1. En un sentido general, evaluar no es otra cosa que indicar el valor de algo. No obstante, la práctica de la evaluación es compleja. Incluye, en principio, los siguientes elementos: qué se evalúa y con qué propósito, quiénes participan en la evaluación, cómo se evalúa, y cuáles y para quiénes son las consecuencias de esta práctica. En el campo de la educación superior contemporánea los objetos y sujetos que comprende la evaluación son múltiples y diversos. Se evalúa a las instituciones, programas, proyectos, resultados de las funciones académicas, así como a los individuos y grupos que participan en éstas: estudiantes, profesores, investigadores y personal administrativo.
2. La evaluación de académicos presenta una doble condición temporal. Por un lado, tiene profundas raíces históricas. Por otro, su proliferación, profundización y papel en la dinámica y trayectoria del trabajo académico se remonta a las últimas décadas. Desde la universidad medieval se establecieron prácticas evaluativas para la selección de candidatos: básicamente el concurso de oposición a las cátedras vacantes.
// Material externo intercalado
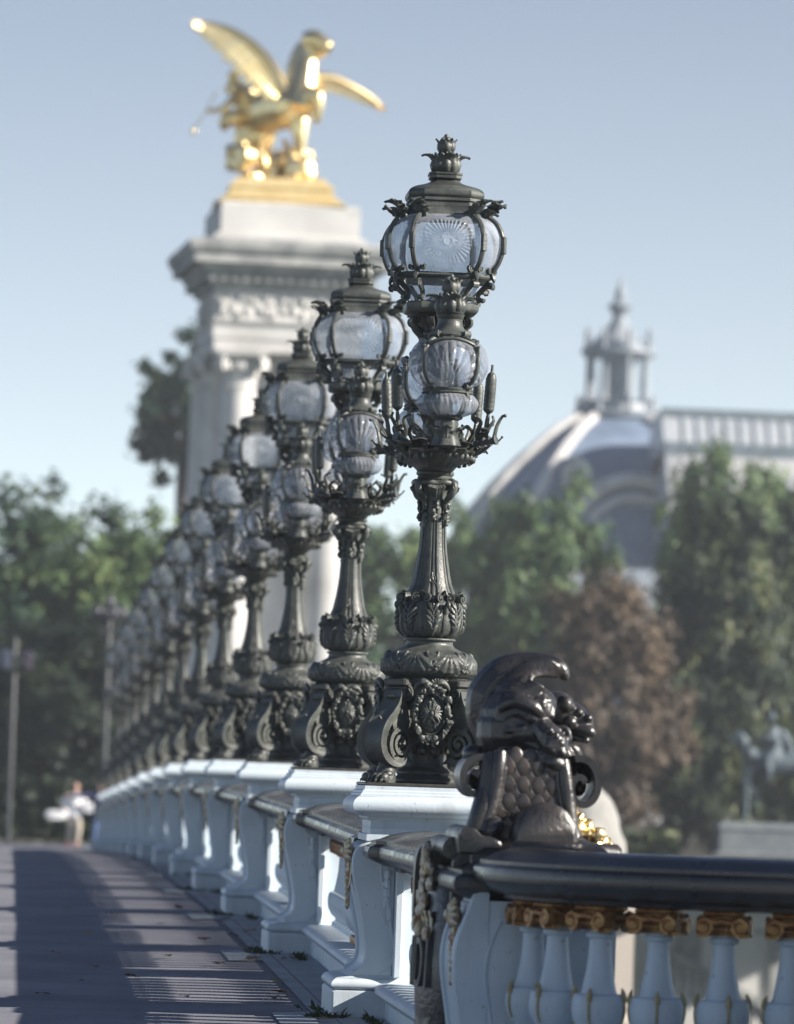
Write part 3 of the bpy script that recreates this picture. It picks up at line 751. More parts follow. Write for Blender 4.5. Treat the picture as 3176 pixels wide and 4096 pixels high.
    tm.loft([csq(h, z) for h, z in ((.15,2.982),(.212,2.985),(.205,3.0),(.198,3.015),(.202,3.033),(.188,3.036),(.186,3.055),(.194,3.062),(.19,3.077),(.1,3.08))])
    def rib(h, z, s): # rib corner positions
        p = csq(h, z)[s]; return Vector(p)
    gpt = smoothprof([(.228,2.682),(.262,2.72),(.285,2.775),(.294,2.835),(.286,2.895),(.258,2.95),(.212,2.985)], 5)
    gl = smoothprof([(.205,2.652),(.19,2.62),(.172,2.58),(.165,2.536)], 4)
    rr = random.Random(4)
    for s in range(8):
        pts = [rib(h+.006, z, s) for h, z in gpt]
        rv = Vector((pts[8].x, pts[8].y, 0)).normalized(); tv = Vector((-rv.y, rv.x, 0)); zv = Vector((0,0,1)); a = math.atan2(rv.y, rv.x)
        tm.tube(pts, .0135, 6, up=tuple(rv))
        tm.tube([p+rv*.008 for p in pts], .006, 5)
        # hinge plates
        p = rib(.302, 2.835, s); tm.box(-.012,.012,-.014,.014,-.045,.045, Matrix.Translation(p) @ Matrix.Rotation(a,4,'Z'), b=.003)
        # scrolls at the foot and leaves at the head of each rib
        volute(tm, rib(.245,2.70,s)+tv*.03, (tv, zv, rv), .004, .017, 1.4, -PI/2, .02, .006, n=18)
        volute(tm, rib(.245,2.70,s)-tv*.03, (-tv, zv, rv), .004, .017, 1.4, -PI/2, .02, .006, n=18)
        volute(tm, rib(.225,2.975,s)+tv*.024, (tv, zv, rv), .004, .016, 1.4, PI/2, .02, .006, n=18)
        tm.tube(cr([rib(.24,2.70,s), rib(.255,2.665,s), rib(.262,2.64,s)], 3), lerp_list([.01,.014,.005], 7), 6)
        for k in range(4):
            leaf(tm, Matrix.Translation(rib(.215+.012*k,2.975+.012*k,s)) @ Mx((0,0,0), a+rr.uniform(-.6,.6), 0, rr.uniform(.3,.9)), rr.uniform(.06,.10), rr.uniform(.032,.048), rr.uniform(.8,1.9), 3, .009)
        # brackets of the lower cage
        volute(tm, rib(.24,2.622,s), (rv, zv, tv), .006, .022, 1.4, PI/2, .035, .008, sgn=-1, n=20)
        tm.tube(cr([rib(.235,2.645,s), rib(.218,2.62,s), rib(.19,2.59,s), rib(.182,2.56,s), rib(.19,2.537,s)], 4), lerp_list([.012,.016,.014,.012,.012], 17), 7)
        volute(tm, rib(.2,2.552,s), (rv, zv, tv), .005, .016, 1.3, -PI/2, .03, .007, n=18)
    # thin twig on the road-side corner
    tm.tube(cr([(-.262,-.17,2.95),(-.272,-.176,2.985),(-.30,-.19,3.0),(-.325,-.2,3.02)], 4), lerp_list([.008,.007,.006,.007], 13), 6)
    tl = tm.build('top_lantern', LA, root, ang=40)
    # curved glass, eight panes: wide ones carry a pressed sunburst
    pm2 = MB()
    for s in range(8):
        wide = s % 2 == 1
        def fn(u, v, s=s, wide=wide):
            i = v*(len(gpt)-1); k = min(int(i), len(gpt)-2); f = i-k
            h = gpt[k][0]+(gpt[k+1][0]-gpt[k][0])*f - .004; z = gpt[k][1]+(gpt[k+1][1]-gpt[k][1])*f
            c = csq(h, z); A, B = Vector(c[s]), Vector(c[(s+1) % 8]); p = A.lerp(B, .03+.94*u)
            n = ((A+B)*.5); n.z = 0; n.normalize()
            b = .016*(1-(2*u-1)**2) if wide else .006*(1-(2*u-1)**2)
            if wide:
                x = (u-.5)*.30; y = z-2.835; d = math.hypot(x, y); an = math.atan2(y, x)
                rim = .118*(1+.10*math.cos(an*4+PI))
                if d < .024: b += .004 if d > .017 else .001
                elif d < rim+.006*math.cos(an*36): b += .0062*math.cos(an*36)*min(1, (d-.02)/.03)
                b += .0012*noise.noise(Vector((x*60, y*60, s)))
            p = p + n*b
            return tuple(p)
        pm2.grid(fn, 90 if wide else 10, 70 if wide else 30)
    o = pm2.build('glass_panes', M['pane'], tl, ang=180)
    pm3 = MB(); pm3.loft([csq(h-.006, z) for h, z in gl], caps=False)
    pm3.build('lower_glass', M['pane'], tl, ang=25)
    rm = MB(); rm.loft([csq(h, z, .62) for h, z in smoothprof([(.188,3.076),(.198,3.09),(.198,3.108),(.188,3.125),(.158,3.142),(.115,3.155),(.085,3.168),(.068,3.185)], 3)] + [csq(h, z) for h, z in ((.078,3.187),(.084,3.193),(.084,3.207),(.088,3.212),(.088,3.222),(.07,3.224))])
    rm.build('roof', LA, tl, ang=38)
    o = finial_mb(3.222, 1.0).build('finial', LA, tl, ang=60)
    return root
def ordinal_lamp(i):
    if i == 0: return 'sharp ornate bronze lamp nearest the camera, beside the bronze fish sculpture'
    return 'ornate dark bronze bridge lamp with glass lanterns, %s in the row from the camera' % ORD[i]
lamp0 = make_lamp()
def joined(root, name):
    """far lamps are too small to show their parts: one mesh with several materials"""
    mbs = {}; mats = []; verts = []; faces = []; mi = []
    root_inv = Matrix.Identity(4)
    def rec(o, mx):
        m = mx @ o.matrix_basis
        if o.type == 'MESH':
            b = len(verts); verts.extend([tuple(m @ v.co) for v in o.data.vertices])
            mm = o.data.materials[0]
            if mm not in mats: mats.append(mm)
            k = mats.index(mm)
            for p in o.data.polygons: faces.append(tuple(b+i for i in p.vertices)); mi.append(k)
        for c in o.children: rec(c, m)
    for c in root.children: rec(c, Matrix.Identity(4))
    me = bpy.data.meshes.new(name); me.from_pydata(verts, [], faces); me.polygons.foreach_set('material_index', mi)
    for mm in mats: me.materials.append(mm)
    me.polygons.foreach_set('use_smooth', [True]*len(me.polygons)); me.set_sharp_from_angle(angle=rad(45))
    return me
LG = 'bronze lamps along the bridge balustrade'
far = None
NDET = 9
for i, y in enumerate(LY):
    zb = zg(y) + 1.185
    if i < NDET:
        o = lamp0 if i == 0 else copy_tree(lamp0)
    else:
        if far is None: far = joined(lamp0, 'street_lamp')
        o = bpy.data.objects.new('street_lamp', far); COL.objects.link(o)
    o.location = (XL, y, zb)
    if i: o.rotation_euler = (rad(R.uniform(-.25,.25)), rad(R.uniform(-.1,.45)), rad(R.uniform(-2,2)))
    tag(o, ordinal_lamp(i), 'street lamp', LG)
# ------------------------------------------------------------------ pedestals and balustrade
RAILP = [(0,.768),(.11,.768),(.145,.774),(.15,.79),(.19,.80),(.205,.806),(.25,.826),(.29,.85),(.295,.875),(.287,.90),(.258,.915),(.258,.93),(.222,.938),(.17,.962),(.085,.98),(0,.985)]
def railring(k=1.0, dz=0):
    p = [(x*k, z+dz) for x, z in RAILP]
    q = k*.45 if k > .85 else k      # the river side projects less
    return [(x*q/k, z) for x, z in p] + [(-x, z) for x, z in p[-2:0:-1]]
def mask_mb():
    """gilded shell head with leaves running down below, on a face looking to -x"""
    mb = MB()
    mb.blob((-.01,0,0), (.035,.05,.05), 12)
    mb.blob((-.04,0,.01), (.018,.022,.025), 8)
    for i in range(9):
        a = -1.9 + 3.8*i/8
        mb.tube([(-.012, 0, .0), (-.025, math.sin(a)*.05, math.cos(a)*.05), (-.008, math.sin(a)*.085, math.cos(a)*.08)], [.012,.016,.007], 6)
    for i in range(8):
        mb.blob((-.012+.003*i*0, R.uniform(-.02,.02), -.06-.03*i), (.02-.001*i,.03-.002*i,.024), 8, rough=.5, seed=i)
    for s in (-1, 1):
        leaf(mb, Mx((-.005, s*.03, -.05), PI, 0, 0) @ Mx(rx=PI-.25*s), .15, .022, .4, 3, .008)
    return mb
def make_pedestal():
    root = empty('lamp_pedestal', (0,0,0)); W = M['white']
    mb = MB()
    mb.box(-.275,.275,-.335,.335,.2,.915, b=.012)
    for sy in (-1, 1):                       # raised frame on the long faces
        for x0, x1 in ((-.165,-.125),(.19,.245),(.02,.05)):
            pr_ = .425 if x0 < -.1 else .352
            y0, y1 = (.333,pr_) if sy > 0 else (-pr_,-.333)
            mb.box(x0, x1, y0, y1, .205, .88 if x0 < -.1 else .80, b=.006)
        y0, y1 = (.333,.35) if sy > 0 else (-.35,-.333)
        mb.box(-.25,.25, y0, y1, .80, .86, b=.006)
    mb.build('die', W, root, ang=30)
    mb = MB()
    sq = lambda h, z: [(h,-h,z),(h,h,z),(-h,h,z),(-h,-h,z)]
    mb.loft([sq(h, z) for h, z in [(.28,.90),(.318,.902),(.318,.935),(.298,.937),(.298,.965),(.303,.967),(.303,.972),(.298,.974),(.298,1.005),(.315,1.015),(.318,1.028),(.345,1.03)] + smoothprof([(.36,1.034),(.386,1.05),(.398,1.08),(.39,1.11),(.368,1.13)], 3) + [(.36,1.132),(.358,1.144),(.35,1.148),(.347,1.16),(.338,1.165),(.336,1.185)]])
    mb.build('cap', W, root, ang=30)
    mb = MB()
    mb.box(-.475,.475,-.40,.40,-.05,.135, b=.01)
    mb.loft([[(x*sx, y*sy2, z) for sx, sy2 in ((1,-1),(1,1),(-1,1),(-1,-1))] for x, y, z in [(.44,.37,.13)] + [(p[0], p[0]-.075, p[1]) for p in smoothprof([(.45,.135),(.475,.15),(.478,.172),(.46,.192),(.435,.2)], 3)] + [(.30,.345,.215)]])
    mb.build('base', W, root, ang=30)
    prof = smoothprof([(-.17,.885),(-.28,.882),(-.345,.862),(-.367,.825),(-.371,.77),(-.36,.69),(-.336,.6),(-.31,.48),(-.294,.38),(-.292,.31),(-.305,.265),(-.335,.235),(-.37,.215)], 3) + [(-.39,.205),(-.39,.19),(-.17,.19)]
    cm_ = MB(); cm_.extrude(prof, -.345, .345)
    # sunk panel edge on the road face and volutes on both sides
    out = prof[:-4]
    for yy in (-.33, .33):
        cm_.tube([(p[0]-.004, yy, p[1]) for p in out], .016, 6)
    for sy in (-1, 1):
        volute(cm_, Vector((-.225, sy*.345, .81)), (Vector((1,0,0)), Vector((0,0,1)), Vector((0,1,0))), .008, .05, 1.6, PI, .03, .012, n=26)
        for k in range(4):
            cm_.blob((-.205, sy*.35, .73-.045*k), (.022,.02,.028), 8, rough=.4, seed=k)
        leaf(cm_, Mx((-.205, sy*.345, .61), 0) @ Mx(rz=sy*PI/2) @ Mx(ry=PI), .16, .025, .25, 2, .008)
        cm_.tube([(p[0]+.13, sy*.346, p[1]) for p in out[6:]], .006, 5)
    mk = mask_mb()
    for s in (-1, 1):
        if s < 0: o = cm_.build('console', W, root, ang=35)
        else:
            c2 = MB(); c2.v = [(-p[0], p[1], p[2]) for p in cm_.v]; c2.f = [tuple(reversed(f)) for f in cm_.f]
            o = c2.build('console', W, root, ang=35)
        g = MB(); g.v = [(p[0]*-s, p[1]*-s, p[2]) for p in mk.v]; g.f = mk.f
        g.build('gilded_shell', M['palegold'], o, (s*.372, 0, .83), ang=60)
    return root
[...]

Otros procesos que implican evaluación de logros (permanencia, promoción, pago por mérito) presentan una notable diversidad entre países, sistemas e instituciones universitarias, aunque una tendencia general identificable en medio de esa diversidad es la propensión a aplicar instrumentos y procesos de evaluación en distintas fases de la trayectoria académica y con el propósito común de mejorar determinados indicadores institucionales, entre otros la calidad académica de los programas y la productividad de los sujetos universitarios.
3. Cualquier práctica de evaluación tiene dos elementos indispensables: primero, un marco de referencia (por ejemplo, un estándar) que define las dimensiones, requisitos, componentes, entre otros aspectos, que debe cumplir el objeto por evaluar. Segundo, el conjunto de datos, evidencias, resultados o productos del objeto evaluado. El evaluador intermedia entre ambos elementos, y mediante su interpretación tanto del marco de referencia como de las características y condiciones del objeto evaluado emite un juicio de valor (una opinión autorizada) determinado.
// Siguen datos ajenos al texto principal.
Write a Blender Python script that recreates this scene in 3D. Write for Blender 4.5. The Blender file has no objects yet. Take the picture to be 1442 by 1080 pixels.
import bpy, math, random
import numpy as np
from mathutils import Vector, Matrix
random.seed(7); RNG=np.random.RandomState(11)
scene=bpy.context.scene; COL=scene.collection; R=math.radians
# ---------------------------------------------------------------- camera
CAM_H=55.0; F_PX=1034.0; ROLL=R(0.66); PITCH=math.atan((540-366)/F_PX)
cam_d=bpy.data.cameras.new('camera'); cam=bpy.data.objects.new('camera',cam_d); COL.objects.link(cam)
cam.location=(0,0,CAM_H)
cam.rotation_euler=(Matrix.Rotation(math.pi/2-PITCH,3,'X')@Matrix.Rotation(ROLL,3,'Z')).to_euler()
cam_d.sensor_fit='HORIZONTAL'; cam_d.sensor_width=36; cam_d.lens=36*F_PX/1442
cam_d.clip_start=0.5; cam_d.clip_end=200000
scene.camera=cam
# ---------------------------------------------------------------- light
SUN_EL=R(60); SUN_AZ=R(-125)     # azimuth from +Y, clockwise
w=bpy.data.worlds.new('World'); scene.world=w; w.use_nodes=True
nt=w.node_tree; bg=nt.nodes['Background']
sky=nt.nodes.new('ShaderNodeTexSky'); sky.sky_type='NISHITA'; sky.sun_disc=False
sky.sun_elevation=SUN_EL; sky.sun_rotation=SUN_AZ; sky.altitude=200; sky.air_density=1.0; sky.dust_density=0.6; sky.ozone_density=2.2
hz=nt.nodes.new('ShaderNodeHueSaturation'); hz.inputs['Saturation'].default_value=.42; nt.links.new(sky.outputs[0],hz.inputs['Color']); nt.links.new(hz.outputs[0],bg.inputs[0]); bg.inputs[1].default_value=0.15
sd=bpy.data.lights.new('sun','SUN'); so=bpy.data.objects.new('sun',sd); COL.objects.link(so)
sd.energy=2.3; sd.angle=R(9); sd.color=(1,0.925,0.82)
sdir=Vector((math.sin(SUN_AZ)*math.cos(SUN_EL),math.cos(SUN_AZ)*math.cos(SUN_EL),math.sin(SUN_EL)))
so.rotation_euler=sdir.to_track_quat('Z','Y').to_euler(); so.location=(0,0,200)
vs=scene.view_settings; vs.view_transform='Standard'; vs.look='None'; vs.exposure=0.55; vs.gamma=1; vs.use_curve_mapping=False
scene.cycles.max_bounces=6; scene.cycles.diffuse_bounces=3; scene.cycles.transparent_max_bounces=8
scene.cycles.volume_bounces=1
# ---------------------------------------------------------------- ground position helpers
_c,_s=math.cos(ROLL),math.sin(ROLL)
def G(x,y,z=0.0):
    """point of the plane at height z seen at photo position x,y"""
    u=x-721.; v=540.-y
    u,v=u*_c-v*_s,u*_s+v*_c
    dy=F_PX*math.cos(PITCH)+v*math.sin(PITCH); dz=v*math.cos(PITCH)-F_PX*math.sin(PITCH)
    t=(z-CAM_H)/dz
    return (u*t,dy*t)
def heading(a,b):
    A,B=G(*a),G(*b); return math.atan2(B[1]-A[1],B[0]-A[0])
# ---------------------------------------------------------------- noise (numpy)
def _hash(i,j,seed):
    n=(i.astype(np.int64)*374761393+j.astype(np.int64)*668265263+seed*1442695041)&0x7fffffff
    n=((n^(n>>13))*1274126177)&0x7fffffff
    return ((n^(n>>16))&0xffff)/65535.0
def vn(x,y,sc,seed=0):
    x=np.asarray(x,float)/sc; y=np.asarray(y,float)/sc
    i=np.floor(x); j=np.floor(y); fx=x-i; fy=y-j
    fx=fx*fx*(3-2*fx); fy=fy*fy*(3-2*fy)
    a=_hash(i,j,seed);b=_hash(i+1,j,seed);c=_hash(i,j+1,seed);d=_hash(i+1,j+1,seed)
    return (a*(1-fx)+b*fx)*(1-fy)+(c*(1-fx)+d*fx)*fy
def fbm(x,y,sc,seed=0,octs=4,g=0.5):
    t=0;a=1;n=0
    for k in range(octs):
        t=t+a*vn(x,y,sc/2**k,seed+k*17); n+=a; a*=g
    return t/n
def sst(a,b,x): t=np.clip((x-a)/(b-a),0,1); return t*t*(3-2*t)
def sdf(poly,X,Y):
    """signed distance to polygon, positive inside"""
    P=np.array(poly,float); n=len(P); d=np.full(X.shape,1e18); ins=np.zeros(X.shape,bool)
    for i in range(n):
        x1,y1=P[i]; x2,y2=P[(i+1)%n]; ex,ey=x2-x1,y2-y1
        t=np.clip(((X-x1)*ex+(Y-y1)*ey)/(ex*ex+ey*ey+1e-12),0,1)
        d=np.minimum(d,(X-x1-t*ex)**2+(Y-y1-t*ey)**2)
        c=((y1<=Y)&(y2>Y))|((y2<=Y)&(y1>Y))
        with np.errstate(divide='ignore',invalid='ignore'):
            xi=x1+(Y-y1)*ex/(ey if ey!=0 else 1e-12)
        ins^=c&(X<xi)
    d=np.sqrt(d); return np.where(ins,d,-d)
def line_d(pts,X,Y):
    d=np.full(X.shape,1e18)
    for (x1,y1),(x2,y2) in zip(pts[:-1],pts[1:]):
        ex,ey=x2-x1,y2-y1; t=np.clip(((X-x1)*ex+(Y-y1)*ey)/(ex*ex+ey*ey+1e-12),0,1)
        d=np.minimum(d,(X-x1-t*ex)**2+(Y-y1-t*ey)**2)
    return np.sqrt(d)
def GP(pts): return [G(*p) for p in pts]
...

4. La evaluación de académicos, ampliamente generalizada en universidades públicas, y progresivamente también en otras IES públicas y privadas, muestra hoy varios dilemas de compleja solución. Entre otros:
a. Marco de referencia común o protocolos sensibles a la diversidad de las funciones (investigación, docencia, combinadas), disciplinas (ciencias, ciencias sociales, humanidades, artes), etapas del trayecto académico, entre otros elementos. La solución a este tema suele ser una combinación de los dos elementos, aunque no siempre se ha logrado una mezcla virtuosa, no es infrecuente que el marco de referencia común esté formulado conforme al paradigma de la producción científica y que la valoración de la docencia se base exclusivamente en elementos cuantitativos (clases impartidas, tesis dirigidas, participación en procesos de tutoría, por ejemplo).
b. El dilema de la objetividad del juicio. Cuando la evaluación académica “con consecuencias” es practicada por individuos que participan en la misma comunidad (institucional o disciplinaria) que los sujetos evaluados existe un problema básico de imparcialidad. El conocimiento de los árbitros sobre las personas evaluadas puede tener consecuencias positivas (valorar con mayor conocimiento de causa su desempeño y logros) pero también negativas (prejuzgar). En otros campos evaluativos (por ejemplo el dictamen editorial) se practica el arbitraje “doble ciego” para resolver el dilema entre “juicio de pares” y evaluación imparcial. Esta práctica, o alguna equivalente, no suele ser aplicada a la evaluación de académicos y pone en riesgo un principio elemental de justicia.
c. El dilema del uso ineficaz de talento. Como el personal universitario más calificado debe arbitrar procesos de evaluación, y dado que el universo de evaluación se encuentra en un incesante proceso de expansión, se está empleando el tiempo, la concentración, y la energía de los mejores académicos en procesos rutinarios de evaluación. Como, además, la práctica de evaluar es poco apreciada en los propios procesos de evaluación, es frecuente que las evaluaciones practicadas sean superficiales. Difícilmente puede ser de otra manera si se toma en cuenta la demanda de evaluación (de personas, programas, proyectos y productos) que recae en un número limitado de evaluadores académicamente autorizados.
d. ¿Para qué sirve la evaluación? Está menos claro de lo que parece. La evidencia sobre una pregunta básica (¿mejora en efecto la calidad académica de lo evaluado por o tras la práctica de evaluación? ¿cuanto? ¿cómo? ¿por qué?) es más bien escasa. ¿Responde la evaluación a otros fines, por ejemplo de control laboral o de gobernabilidad institucional?. Es probable, pero hace falta estudiar objetivamente esta posibilidad.